Плаванье к Небесному Кремлю | страница 133
Олечка была очень талантлива. Знала она секрет совершенно необыкновенной мастики, которая делалась из ржаной муки. Из нее она лепила, например, шахматы, совершенно изумительные. Я помогала ей и тоже фантазировала. Потом делались бесконечные статуэтки, в основном почему-то цыганок. Наше зазонное начальство обожало Олиных цыганок. Отказаться она не могла, все делала. А я приходила к ней, когда удавалось, вечером перед самым сном, мы сидели на кухне барака и делали эти заказы, за которые никто ничего не платил. Просто обязаны были их делать — бесконечные искусственные цветы и еще что-то, я даже не могу вспомнить всего, что мы делали. И рассказывали друг другу о своей прошлой жизни. Это кажется мне похожим на то, как если бы после смерти люди в Чистилище рассказывали друг другу, как жили на земле. Олечка говорила об Ивано-Франковске, о доме, где жила, о родителях, о квартире. И это было настолько реально, что, когда через 10 лет я поехала с друзьями на Карпаты, а потом одна забрела в Ивано-Франковск, то по Олиному описанию я нашла и дом, и квартиру, и саму Олю, которая к тому времени уже вернулась из ссылки. Вот так мы рассказывали друг другу, где что было, как стояла мебель, какие были книги, какая была жизнь там, по ту сторону гроба.
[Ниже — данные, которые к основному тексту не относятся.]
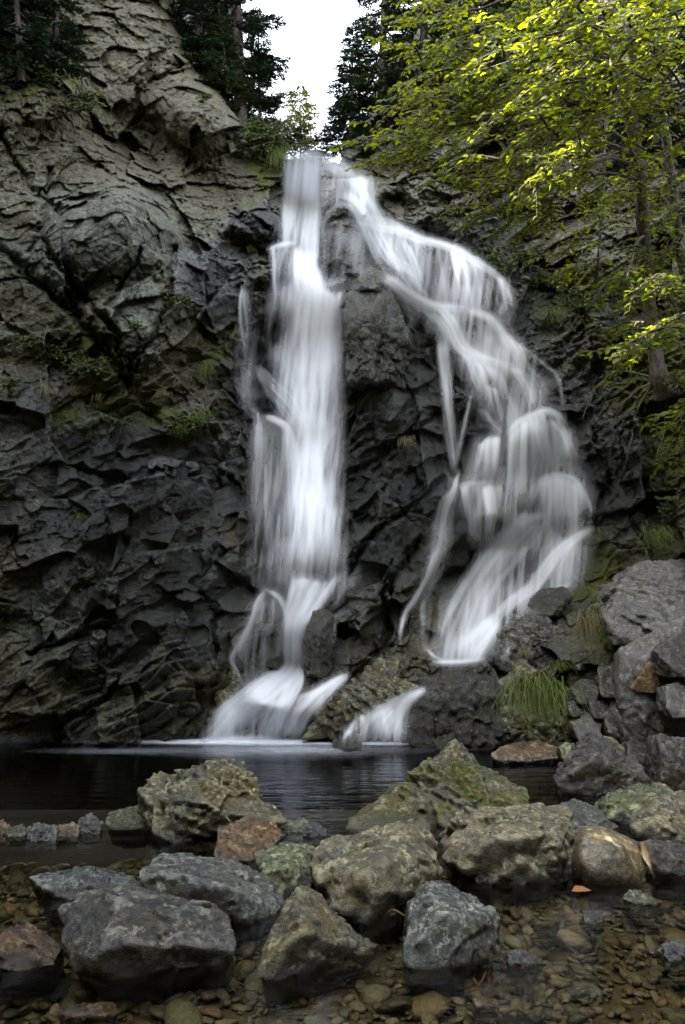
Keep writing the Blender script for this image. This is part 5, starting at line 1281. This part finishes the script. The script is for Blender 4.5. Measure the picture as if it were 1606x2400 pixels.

Кстати, о гробе. Однажды у одного из надзирателей умерла дочка, маленькая девочка. К нам в зону принесли гробик, моя мастерская в то время была в производственной зоне. Олечку пустили ко мне, и мы всю ночь красили и сушили этот гроб, который к утру должен был быть готов. Нам так жалко было эту девочку и надзирателя, который плакал, что хотелось что-то еще придумать для погибшей девочки и для этого человека. И мы сделали очень красивую металлическую розу из каких-то обрезков металла. Надзиратель был нам очень благодарен.
Потом мы без конца делали елочные игрушки. Сколько я ни говорила «гражданам начальникам», что игрушки берегут всю жизнь, что десятилетиями каждый год у нас в семье вынимали одни и те же любимые елочные игрушки, — ничего не помогало. Все, что мы делали, выбрасывалось, и на следующий Новый год (а елка у них была не на Рождество, как полагается, а на Новый год) опять мы делали бесконечные игрушки. Делать их мы были обязаны начальнику, оперуполномоченному, начальнику спецчасти, цензору, надзирателям, медсестрам из санчасти — у всех были дети.
Однажды к нам пришел оперуполномоченный, принес сломанный мужской несессер. Дело в том, что все эти начальники были в Германии не то чтобы на войне, скорее после войны. Они служили в частях, которые входили туда, когда уже не было опасности, и везли в Россию все, что успевали прихватить, в том числе такие вещи, как этот несессер. Мы с Олечкой склеили его, а потом она изумительно выложила несессер внутри малиновым шелком. Для наружной стороны я вспомнила, что есть черная, как лак, краска. «Ну очень же красиво, — говорю я, — и как-то по-мужски: черный лакированный несессер». Так мы и сделали. О Боже, что было! Крика и скандала хватило надолго. Хорошо, что с нами ничего не сделали, просто потому что мы были все время нужны для какой-то работы. Дело в том, что черное с малиновым — это цвета советского траура, поэтому «гражданин начальник» решил, что мы на него наколдовываем смерть. Конечно, нормальному человеку такое и в голову прийти не могло. Но вот что интересно: большинство «граждан начальников» были суеверны, как и не снилось никакой деревенской бабке. Я думаю, что так проявлялась, как ни странно, просто совесть, которая есть у каждого человека. В глубине души они знали: все, в чем они участвуют, — преступление. Можно было оправдывать это преступление, что угодно говорить, слушать и читать, все равно в глубине души сидело это грызущее чувство — они участвуют в преступлении. Отсюда и суеверия.